DOUGLAS PERCY BLISS (1900-84) was a painter, engraver, art critic and writer with long Derbyshire connections. Although celebrated - indeed rather revered - in the inner circles of art history, his name is not universally recognised in Derbyshire, but deserves to be.

Douglas Bliss was born in Karachi, India, on 28 January 1900. His father Joseph Bliss, an entrepreneur, had business interests there. Douglas was brought up and educated in Edinburgh and graduated from Edinburgh University in 1922. From 1922-25 he studied painting at The Royal College of Art in London, and his talent later flourished.

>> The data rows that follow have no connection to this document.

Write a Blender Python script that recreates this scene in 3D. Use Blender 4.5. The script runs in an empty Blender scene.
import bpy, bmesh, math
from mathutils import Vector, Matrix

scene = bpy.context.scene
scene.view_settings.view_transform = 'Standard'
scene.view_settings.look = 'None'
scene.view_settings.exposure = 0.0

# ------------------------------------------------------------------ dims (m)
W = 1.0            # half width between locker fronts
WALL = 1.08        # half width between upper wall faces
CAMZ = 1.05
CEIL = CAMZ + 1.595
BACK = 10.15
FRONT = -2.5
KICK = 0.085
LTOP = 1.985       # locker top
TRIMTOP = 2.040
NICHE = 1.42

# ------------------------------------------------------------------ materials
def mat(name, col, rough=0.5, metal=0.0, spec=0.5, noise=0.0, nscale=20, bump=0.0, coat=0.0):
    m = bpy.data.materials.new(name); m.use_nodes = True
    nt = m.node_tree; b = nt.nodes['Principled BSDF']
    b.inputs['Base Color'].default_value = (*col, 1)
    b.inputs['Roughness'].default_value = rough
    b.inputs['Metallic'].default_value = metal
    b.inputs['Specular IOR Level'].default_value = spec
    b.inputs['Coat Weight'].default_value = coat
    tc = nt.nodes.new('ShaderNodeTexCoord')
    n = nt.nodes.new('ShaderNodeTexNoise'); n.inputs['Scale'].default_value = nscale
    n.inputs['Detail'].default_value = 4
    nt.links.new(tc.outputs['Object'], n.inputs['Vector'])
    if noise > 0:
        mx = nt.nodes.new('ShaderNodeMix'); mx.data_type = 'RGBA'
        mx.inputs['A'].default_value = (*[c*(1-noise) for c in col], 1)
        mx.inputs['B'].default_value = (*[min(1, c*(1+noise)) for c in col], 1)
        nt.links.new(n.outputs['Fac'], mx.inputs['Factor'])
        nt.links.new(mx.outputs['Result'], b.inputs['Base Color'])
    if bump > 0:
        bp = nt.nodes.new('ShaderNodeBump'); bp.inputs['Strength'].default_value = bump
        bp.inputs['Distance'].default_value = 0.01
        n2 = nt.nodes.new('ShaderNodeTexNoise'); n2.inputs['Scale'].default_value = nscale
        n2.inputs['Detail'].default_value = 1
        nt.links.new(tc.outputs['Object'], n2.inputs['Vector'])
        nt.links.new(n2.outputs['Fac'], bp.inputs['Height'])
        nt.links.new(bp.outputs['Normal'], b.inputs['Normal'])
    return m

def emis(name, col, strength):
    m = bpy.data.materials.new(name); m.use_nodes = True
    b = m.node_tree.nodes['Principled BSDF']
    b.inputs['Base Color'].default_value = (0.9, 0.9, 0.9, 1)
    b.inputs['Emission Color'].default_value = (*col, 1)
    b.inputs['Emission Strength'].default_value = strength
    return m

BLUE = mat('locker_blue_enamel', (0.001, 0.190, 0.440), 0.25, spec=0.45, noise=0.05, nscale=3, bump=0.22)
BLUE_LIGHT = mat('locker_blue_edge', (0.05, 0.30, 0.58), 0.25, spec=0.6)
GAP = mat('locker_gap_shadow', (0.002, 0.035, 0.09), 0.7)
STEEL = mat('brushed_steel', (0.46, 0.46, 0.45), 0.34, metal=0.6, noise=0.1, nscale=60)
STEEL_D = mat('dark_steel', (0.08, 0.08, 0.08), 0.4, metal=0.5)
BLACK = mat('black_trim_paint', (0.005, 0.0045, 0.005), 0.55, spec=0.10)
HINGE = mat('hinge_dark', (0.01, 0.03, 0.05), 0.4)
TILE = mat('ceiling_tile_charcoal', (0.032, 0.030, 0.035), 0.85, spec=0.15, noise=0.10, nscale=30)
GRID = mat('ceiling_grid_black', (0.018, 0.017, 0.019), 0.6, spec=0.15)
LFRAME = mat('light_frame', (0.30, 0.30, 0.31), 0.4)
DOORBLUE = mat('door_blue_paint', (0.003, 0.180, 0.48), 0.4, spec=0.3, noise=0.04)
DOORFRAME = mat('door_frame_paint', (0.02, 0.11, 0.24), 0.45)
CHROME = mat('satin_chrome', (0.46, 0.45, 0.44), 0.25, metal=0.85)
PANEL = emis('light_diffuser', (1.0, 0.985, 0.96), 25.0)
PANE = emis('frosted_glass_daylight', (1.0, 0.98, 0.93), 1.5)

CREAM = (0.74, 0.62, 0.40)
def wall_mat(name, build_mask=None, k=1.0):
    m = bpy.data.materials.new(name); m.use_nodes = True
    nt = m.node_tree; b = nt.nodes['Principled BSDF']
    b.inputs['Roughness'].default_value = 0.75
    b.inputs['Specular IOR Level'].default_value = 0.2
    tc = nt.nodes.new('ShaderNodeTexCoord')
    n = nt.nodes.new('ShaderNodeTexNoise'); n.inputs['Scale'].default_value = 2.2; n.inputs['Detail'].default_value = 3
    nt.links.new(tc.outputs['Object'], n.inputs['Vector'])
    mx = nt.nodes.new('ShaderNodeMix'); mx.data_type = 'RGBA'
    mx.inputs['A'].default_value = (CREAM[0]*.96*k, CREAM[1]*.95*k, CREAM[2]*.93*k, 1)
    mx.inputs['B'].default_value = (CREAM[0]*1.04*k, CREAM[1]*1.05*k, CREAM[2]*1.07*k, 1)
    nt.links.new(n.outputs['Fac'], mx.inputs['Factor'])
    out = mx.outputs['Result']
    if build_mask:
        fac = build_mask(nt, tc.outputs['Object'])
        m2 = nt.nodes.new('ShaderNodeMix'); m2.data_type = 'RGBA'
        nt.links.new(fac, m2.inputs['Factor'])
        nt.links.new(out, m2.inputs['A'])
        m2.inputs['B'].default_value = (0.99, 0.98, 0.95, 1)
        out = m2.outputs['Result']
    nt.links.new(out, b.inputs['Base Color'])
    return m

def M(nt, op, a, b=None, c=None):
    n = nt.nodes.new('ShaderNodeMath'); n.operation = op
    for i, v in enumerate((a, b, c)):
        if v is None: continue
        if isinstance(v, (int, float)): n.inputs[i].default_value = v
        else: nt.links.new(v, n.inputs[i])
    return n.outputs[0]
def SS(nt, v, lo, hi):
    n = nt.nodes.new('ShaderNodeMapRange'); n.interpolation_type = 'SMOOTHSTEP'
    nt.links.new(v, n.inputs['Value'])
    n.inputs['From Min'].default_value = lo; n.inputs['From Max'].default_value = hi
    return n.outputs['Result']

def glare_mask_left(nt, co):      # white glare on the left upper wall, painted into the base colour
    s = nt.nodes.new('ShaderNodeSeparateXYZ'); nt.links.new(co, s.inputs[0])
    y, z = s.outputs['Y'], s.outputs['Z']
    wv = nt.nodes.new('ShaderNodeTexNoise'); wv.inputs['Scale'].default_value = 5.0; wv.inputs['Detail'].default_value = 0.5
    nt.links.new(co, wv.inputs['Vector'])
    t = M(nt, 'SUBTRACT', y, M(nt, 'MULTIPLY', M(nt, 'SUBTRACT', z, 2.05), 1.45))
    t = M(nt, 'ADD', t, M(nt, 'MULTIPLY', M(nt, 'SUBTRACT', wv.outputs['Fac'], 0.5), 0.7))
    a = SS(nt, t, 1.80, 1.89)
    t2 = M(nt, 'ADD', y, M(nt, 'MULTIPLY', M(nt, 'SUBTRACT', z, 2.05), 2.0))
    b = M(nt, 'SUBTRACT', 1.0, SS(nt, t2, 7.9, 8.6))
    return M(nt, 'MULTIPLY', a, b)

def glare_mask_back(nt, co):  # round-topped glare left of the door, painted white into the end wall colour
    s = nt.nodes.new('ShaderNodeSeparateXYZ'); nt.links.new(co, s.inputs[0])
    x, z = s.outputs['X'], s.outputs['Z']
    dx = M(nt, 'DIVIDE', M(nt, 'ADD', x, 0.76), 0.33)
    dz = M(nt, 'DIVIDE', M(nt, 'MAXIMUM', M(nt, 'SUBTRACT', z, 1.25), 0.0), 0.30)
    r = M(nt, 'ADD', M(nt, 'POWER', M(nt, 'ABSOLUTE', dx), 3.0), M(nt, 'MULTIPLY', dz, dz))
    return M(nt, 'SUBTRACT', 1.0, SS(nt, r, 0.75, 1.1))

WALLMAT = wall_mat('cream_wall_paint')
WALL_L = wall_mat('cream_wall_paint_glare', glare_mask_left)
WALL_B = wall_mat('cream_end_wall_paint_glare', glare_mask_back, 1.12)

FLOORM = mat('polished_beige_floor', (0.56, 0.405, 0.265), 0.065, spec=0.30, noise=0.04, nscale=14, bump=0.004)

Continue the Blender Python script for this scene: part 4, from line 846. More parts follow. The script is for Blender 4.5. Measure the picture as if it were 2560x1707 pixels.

In 1928 he married fellow artist Phyliss Dodd (1899-1995). In 1940 his home in Blackheath, London, was severely damaged in a German bombing raid, which precipitated his 'evacuation' to Derbyshire. The Bliss family lived first at Shottle and in 1943 moved to 'Woodside Cottage' in Windley, which remained home base for over 40 years until Bliss's death in 1984.

He recorded many Derbyshire scenes on canvas, depicting the countryside as it was forty, fifty and sixty years ago - indeed as we will never see it again. Pictures such as 'The Village Shop, Turnditch' (1965), 'Hillside Farm, Hazelwood' (1956), and 'Sheaves at Ireton Wood' (1945) are all redolent of an increasingly bygone rural age. Nor did he confine himself to the countryside - works like 'A Derby Back Garden' (1933) recorded the urban scene before the planners and demolition men moved in.

In retirement he became a governor of Derby School of Art. Douglas Percy Bliss died on 11 March 1984, aged 84, a renowned artist of yesterday who Derbyshire can today be proud to call one of its own.